Nell’ultimo periodo si è molto dibattuto su come affrontare la Fase 2. Sui media è un susseguirsi di pareri e idee alternative, ma la discussione risente della necessità di risolvere problemi immediati, tralasciando i temi della programmazione a lungo termine.
Il dibattito sulla Pubblica Amministrazione non fa eccezione. L’attività dello Stato, degli enti territoriali, della scuola, per non parlare della sanità, non si è mai fermata e questo ha permesso al Paese di non sprofondare. Eppure anche qui si parla solo di breve periodo, evitando di provare a ripensare le pubbliche amministrazioni, facendo tesoro dell’esperienza di questi mesi.
In questa crisi abbiamo usato al meglio l’italica “arte di arrangiarsi” e, ancora una volta, gli italiani nell’emergenza hanno saputo dare il meglio di sé, e i lavoratori pubblici non hanno fatto eccezione. Ma può bastare questo a darci fiducia per il futuro, senza immaginare interventi strutturali profondi?
E’ importante tenere presente che le pubbliche amministrazioni hanno reagito alla duplice necessità di fornire i servizi richiesti senza però creare focolai di infezione all’interno degli uffici, mutando la modalità ordinaria di prestazione lavorativa in “smart working” – o sarebbe meglio dire “home working”, giacché di smart in questa fase c’è davvero poco.
La risposta non è stata uniforme. Di certo ha influito l’inattesa esplosione di una così grande crisi, ma alcune amministrazioni si sono mostrate particolarmente restie ad adottare nuovi strumenti.
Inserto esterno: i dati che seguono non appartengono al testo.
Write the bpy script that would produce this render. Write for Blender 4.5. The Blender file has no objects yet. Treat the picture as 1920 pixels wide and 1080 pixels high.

Non è solo un problema di strumenti e competenze informatiche, su cui pure bisognerà investire, ma di obsolescenza delle strutture organizzative. Il modello verticale, basato su livelli gerarchici rigidi e sull’assenza di iniziativa personale, ha spesso ritardato la piena operatività della macchina burocratica. La sfida del futuro non sarà la flessibilità, parola fin troppo abusata nel dibattito economico giuridico di questi anni, ma la resilienza, cioè la capacità di adattarsi velocemente al mutare delle condizioni esterne.
Nel Paese delle continue riforme della Pubblica Amministrazione c’è bisogno di norme per traghettare la macchina burocratica verso modelli resilienti? Nell’eventualità, devono essere di semplice supporto o norme che vanno a modificare l’impalcatura completa?
I prossimi rinnovi contrattuali saranno sufficienti a ridisegnare strutture burocratiche più orizzontali, investire in formazione, rivedere i sistemi di premi e incentivi, ripensare gli ordinamenti professionali per dare la possibilità al lavoratore di esprimere in modo pieno capacità e competenze acquisite?
L’unico modo per farsi trovare pronti alla prossima crisi è farsi carico di queste esigenze e avere il coraggio di semplificare la macchina amministrativa mantenendo i principi di garanzia nei confronti dei cittadini e istituendo procedure che possano pienamente sfruttare le nuove tecnologie, tale da rendere così l’agire amministrativo più “user friendly” e snello, adatto ai nuovi tempi che ci aspettano.